Во дворе, на нынешней волейбольной площадке, был врыт в землю столб. Вокруг столба на цепи ходила большая рыжая лиса, принадлежавшая Илье Кремлеву (Свену), — предмет восхищения ребят всей округи. Иногда, поздним вечером, оторвавшись от письменных столов своих, мы выходили побродить по саду, посидеть, так сказать, на «завалинке», «потрепаться» всласть, а то и почитать новые, только-только родившиеся стихи. Ведь Центрального Дома литераторов тогда еще не существовало.
Помню, как совершали десятки кругов по саду черноволосый, стройный, худощавый, в длинной черной косоворотке с десятками мелких пуговиц (так называемой у нас не без ехидства «фадеевке») Саша Фадеев и гостивший у нас высокий, статный, бритоголовый Джон Дос-Пассос. Фадеев почти не говорил по-английски, Дос-Пассос не владел русским. Однако они разговаривали без переводчика, спорили, часто останавливаясь, помогали себе оживленными, выразительными жестами.
Я жил рядом с Луговским. После окончания ИКП занимался европейской литературой, преподавал ее в институте. Володя только вернулся из большой поездки по Франции. Он рассказывал (на той же символической «завалинке») о всяких заморских диковинах. Я еще не бывал за рубежом, и все это представляло для меня исключительный интерес.
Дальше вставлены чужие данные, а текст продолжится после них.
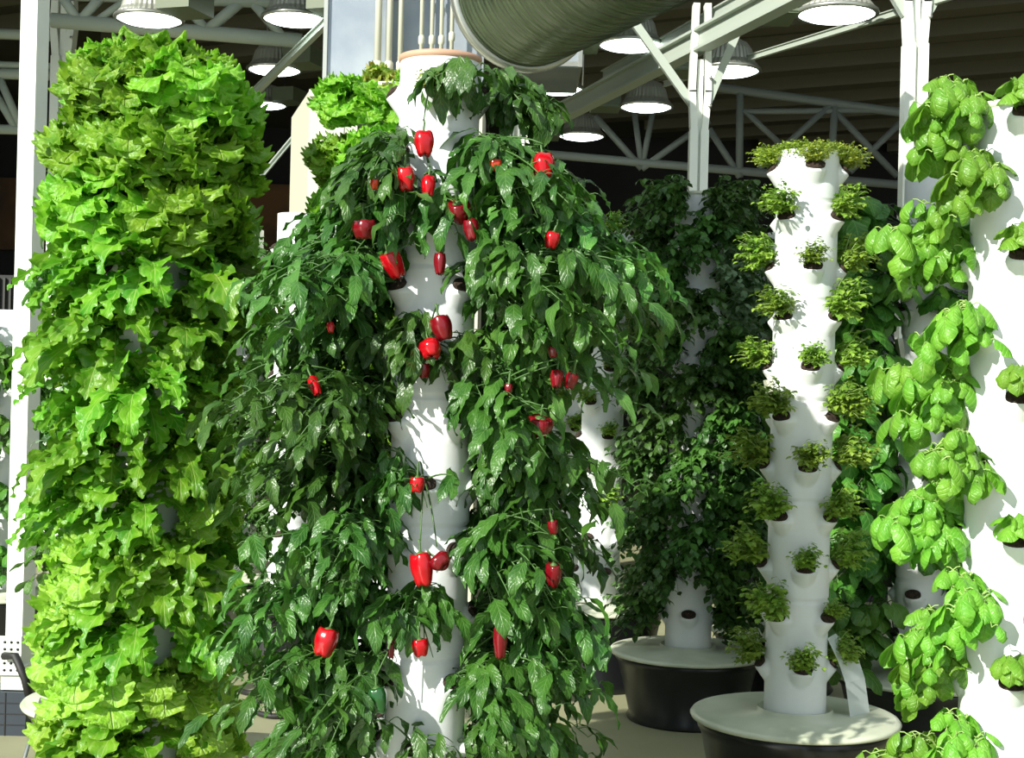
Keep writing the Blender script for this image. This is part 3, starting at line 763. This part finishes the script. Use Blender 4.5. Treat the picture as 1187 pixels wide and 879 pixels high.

Луговской был в нашей среде одним из самых всесторонне образованных поэтов. Он довольно основательно знал языки, хорошо знаком был с английской, французской, американской, скандинавской литературой. Мог наизусть процитировать Редиарда Киплинга, Уолта Уитмена, совсем тогда малоизвестного у нас Карла Сендберга, любил живопись. Восхищался скульптурой Родена. Как и друг его, Эдуард Багрицкий, очень любил Шарля де Костера. Тиль Уленшпигель был дорог ему и близок мятежной, романтической его поэзии.